If you are coming in late to the game make sure to check out the previous entries in the CIM series before reading this one, or at least the introduction to get an idea of what I'm doing.


CIM Part One: Maximo Ghosts to Glory

CIM Part Two: Maximo Final Thoughts


CIM Part Three: Onimusha 2 Samurai's Destiny



Release Date: August 28, 2002

Developer: Capcom/Flagship

Metacritic Score: 84




The original Onimusha game was one of Capcom's first games on the PS2, and arguably the system's first "Killer App". Originally planned as a PS1 game, development was switched to the PS2 half way through the development cycle. The idea behind the game was to mix the survival horror elements of Resident Evil with those of an action game. The game was well received both critically and commercially. The development was headed by Jun Takeuchi and Capcom legend Keiji Inafune. The game was successful enough to receive improved ports to Xbox and PC. Unfortunately I only have the Xbox version of the game, and I have already played it, so we are going to skip straight to the sequel. Onimusha 2: Samurai's Destiny was released in August of 2002. It was the first of Capcom's second generation PS2 games which also included Devil May Cry 2 and Clock Tower 3. The game was a direct sequel to the original, continuing the story several years after the first game.
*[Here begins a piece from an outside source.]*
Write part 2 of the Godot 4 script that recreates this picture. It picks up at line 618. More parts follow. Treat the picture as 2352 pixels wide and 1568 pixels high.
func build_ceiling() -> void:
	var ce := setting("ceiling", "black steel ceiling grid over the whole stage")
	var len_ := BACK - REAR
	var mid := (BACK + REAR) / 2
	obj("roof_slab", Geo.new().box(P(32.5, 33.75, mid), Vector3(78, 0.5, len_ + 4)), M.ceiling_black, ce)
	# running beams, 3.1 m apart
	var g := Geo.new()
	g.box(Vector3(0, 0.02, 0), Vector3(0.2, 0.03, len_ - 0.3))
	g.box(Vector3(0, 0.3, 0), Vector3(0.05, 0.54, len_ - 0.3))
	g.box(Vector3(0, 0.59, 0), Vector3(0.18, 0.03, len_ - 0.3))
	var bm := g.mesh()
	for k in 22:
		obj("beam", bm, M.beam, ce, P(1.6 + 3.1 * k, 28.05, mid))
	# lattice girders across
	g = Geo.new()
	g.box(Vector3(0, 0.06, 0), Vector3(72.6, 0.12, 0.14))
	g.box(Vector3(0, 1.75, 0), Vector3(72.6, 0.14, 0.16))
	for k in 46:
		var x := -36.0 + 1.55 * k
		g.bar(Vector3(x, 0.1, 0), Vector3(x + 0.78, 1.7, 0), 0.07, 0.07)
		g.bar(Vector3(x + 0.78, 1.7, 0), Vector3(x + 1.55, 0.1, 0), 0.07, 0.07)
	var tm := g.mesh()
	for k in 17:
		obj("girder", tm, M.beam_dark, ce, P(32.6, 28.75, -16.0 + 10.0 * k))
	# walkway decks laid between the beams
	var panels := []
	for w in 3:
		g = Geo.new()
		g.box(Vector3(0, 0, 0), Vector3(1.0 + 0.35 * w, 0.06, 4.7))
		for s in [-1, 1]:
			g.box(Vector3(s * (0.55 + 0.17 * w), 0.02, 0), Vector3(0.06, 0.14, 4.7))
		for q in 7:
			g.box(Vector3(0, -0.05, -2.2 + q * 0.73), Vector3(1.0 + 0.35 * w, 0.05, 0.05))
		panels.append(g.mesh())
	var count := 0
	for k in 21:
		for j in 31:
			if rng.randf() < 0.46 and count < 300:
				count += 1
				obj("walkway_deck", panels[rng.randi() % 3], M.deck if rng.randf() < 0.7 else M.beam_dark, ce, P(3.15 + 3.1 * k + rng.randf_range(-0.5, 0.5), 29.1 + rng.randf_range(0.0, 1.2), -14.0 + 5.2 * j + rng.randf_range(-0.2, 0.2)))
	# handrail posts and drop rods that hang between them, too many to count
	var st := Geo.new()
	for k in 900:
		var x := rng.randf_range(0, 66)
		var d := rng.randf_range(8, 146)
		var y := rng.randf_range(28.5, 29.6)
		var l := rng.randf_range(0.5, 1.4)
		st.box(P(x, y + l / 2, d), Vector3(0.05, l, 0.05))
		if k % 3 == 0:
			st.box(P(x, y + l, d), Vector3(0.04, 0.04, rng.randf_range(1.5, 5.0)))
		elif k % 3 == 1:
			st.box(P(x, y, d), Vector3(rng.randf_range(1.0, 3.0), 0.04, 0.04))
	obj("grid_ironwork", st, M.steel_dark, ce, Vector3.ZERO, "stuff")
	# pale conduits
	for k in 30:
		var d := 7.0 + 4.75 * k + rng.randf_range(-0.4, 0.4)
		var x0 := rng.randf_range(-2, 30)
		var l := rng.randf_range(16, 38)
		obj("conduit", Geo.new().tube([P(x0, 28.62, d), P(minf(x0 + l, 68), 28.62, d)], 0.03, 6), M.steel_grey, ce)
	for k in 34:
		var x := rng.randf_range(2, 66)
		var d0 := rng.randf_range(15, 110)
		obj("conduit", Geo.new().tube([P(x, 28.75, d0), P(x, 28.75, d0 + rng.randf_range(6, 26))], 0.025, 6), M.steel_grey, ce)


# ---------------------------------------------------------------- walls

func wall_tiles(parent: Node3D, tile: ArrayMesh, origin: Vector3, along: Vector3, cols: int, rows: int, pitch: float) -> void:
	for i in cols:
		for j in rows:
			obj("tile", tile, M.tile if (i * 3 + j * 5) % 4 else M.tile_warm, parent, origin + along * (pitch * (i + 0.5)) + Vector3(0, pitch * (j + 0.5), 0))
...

Gameplay was almost identical save for a new Gift system which I'll discuss shortly. Development was lead by Motohide Eshiro and Keiji Inafune.




The story of the Onimusha games follow humanity's battle with the demon world. In each game the characters are given a gauntlet by the Oni clan that lets them collect the souls of demons. These souls allow them to restore lost health and magical energy, as well as increase the strength of their weapons. Jubei Yagyu is the star of the second game. Like most Onimusha characters, Jubei is an actual historical figure from Japan. The story he is placed in is entirely fictional of course. In it the warlord Nobunaga Oda rises from the dead with the help of the Demon Clan and seeks to take over Japan. In the process he destroys the village of the Yagyu clan. Of course the only survivor is Jubei and he makes it his duty to avenge his fallen clan by defeating Nobunaga. Along the way he meets several other warriors who will help him on his journey. These warriors must collect five gems that will allow them to defeat Nobunaga and send the Demons back to their realm.





Onimusha 2 is an interesting game. It features the tank styIe of controls found in the Resident Evil games which you would think wouldn't work for an action game. Luckily this isn't the case. Jubei will automatically target the nearest enemy regardless of where you are facing and this makes combat easy and fun. The combat system is simple. You merely mash the Square button with the occasional hit of Triangle to release a magic attack. Luckily the combat is flashy and fast, meaning that while it lacks depth it is still enjoyable. Jubei collects four weapons throughout the game. Currently, about a quarter into the game, I have two of these weapons. The Lightning Sword is just that, a sword imbued with the power of lightning. The Ice Spear is a spear with the power of ice. These weapons, as well as your armor, can be upgraded using the souls of dead demons, which take the form of glowing red orbs (of course). Combat makes up the majority of Onimusha 2's gameplay, but there are a couple other elements. Occasional puzzles change up the pace. But the real diversion is also one of the main new elements of the game.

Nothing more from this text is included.